Liverpool Sound and Vision Rating * * * *

Cast: Jude Law, Katherine Waterston, Naomi Harris, Emily Watson, Paddy Considine, Mark Lewis Jones, John Dagleish, Jessie Ross, Richard Bremmer, Freya Allan, Borje Lundberg, Paul Kaye, Nico Parker.

British Folk Horror or the gothic supernatural doesn’t perhaps get the respect it deserves in the 21st Century, few writers will embrace it, and it appears even less people wish to dip their toe into the murky, almost pitch black seas to which the mirroring and observances of the closed community has thrived unabated by the pressures of time, or indeed the interference of the outside world.

We like to think of ourselves inhabiting a place of openness, a town, a large progressive city to which our own sense of enlightenment has been embraced by all, that there is no hiding place for superstition or paranormal, that even reliance on religion is confined to the administering of a faithful message, not peddling misconception of scripture or the false notion of doctrine; yet somehow belief in any community that can be considered cut adrift from the whole will flourish under the guise or the appearance it chooses to be part of.

The Third Day bucks a trend, it also shows a caution of reality when such communities that only have the barest attachment to what could be seen as the mainland are faced with when the vagueness of irrationality seeps in and becomes a powerful force.

As with the excellent and classic film The Wicker Man, The Third Day plays on the fears of the stranger, the unknowing ritual, and whilst it doesn’t quite have the same air of isolationist drama to which Edward Woodward and Christopher Lee demonstrated admirably in the 1973 British film, nor does it quite capture the sheer brutality in the United States/Swedish Folk Horror Midsommar, The Third Day does combine the anxiety to be found when you come across a group of people with their own rules, the manipulation to which the awareness of cult conscious is visited upon, and the perception that they will do anything to stop you leaving, with rather startling truth.

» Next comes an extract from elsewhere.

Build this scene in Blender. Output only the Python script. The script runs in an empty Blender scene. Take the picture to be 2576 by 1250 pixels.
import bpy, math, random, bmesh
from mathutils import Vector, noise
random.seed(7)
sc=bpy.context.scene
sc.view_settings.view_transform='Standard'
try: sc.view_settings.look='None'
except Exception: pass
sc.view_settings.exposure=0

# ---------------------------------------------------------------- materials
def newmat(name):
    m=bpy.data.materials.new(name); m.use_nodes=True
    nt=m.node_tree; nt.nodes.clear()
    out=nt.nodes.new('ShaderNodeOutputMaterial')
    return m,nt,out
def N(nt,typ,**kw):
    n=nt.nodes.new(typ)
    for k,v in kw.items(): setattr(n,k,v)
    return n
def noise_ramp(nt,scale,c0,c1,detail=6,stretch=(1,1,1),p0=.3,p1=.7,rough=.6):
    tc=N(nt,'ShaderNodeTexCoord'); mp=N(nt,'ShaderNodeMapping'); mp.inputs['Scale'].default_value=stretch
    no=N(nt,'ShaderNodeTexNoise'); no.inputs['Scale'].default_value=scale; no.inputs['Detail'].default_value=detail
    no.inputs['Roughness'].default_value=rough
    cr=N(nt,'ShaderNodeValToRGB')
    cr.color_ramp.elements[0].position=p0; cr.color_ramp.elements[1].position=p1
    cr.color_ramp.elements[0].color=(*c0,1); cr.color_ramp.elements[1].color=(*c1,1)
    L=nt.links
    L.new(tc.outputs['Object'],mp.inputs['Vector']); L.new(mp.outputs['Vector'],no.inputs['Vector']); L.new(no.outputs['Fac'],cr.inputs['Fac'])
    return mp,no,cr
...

The death of a child is always a catalyst for such twisting of reality, and for Sam, played with intense captivation by Jude Law, the way he finds himself at the centre of a disturbing mystery when he brings back a young girl to the island after she attempts suicide, is enough to frame the point of the genre, enough to remind the viewer that there is more to what we believe, and the shadows in the corners of our eyes are not just cataracts blocking our sight.

With superb performances by Emily Watson, Katherine Waterston and Naomi Harris, The Third Day does much to add to the genre of Folk Horror, the impression of depth, substance and distress captures a small section of the soul and makes it understand just how isolation can be psychologically damaging. A remarkable piece of television.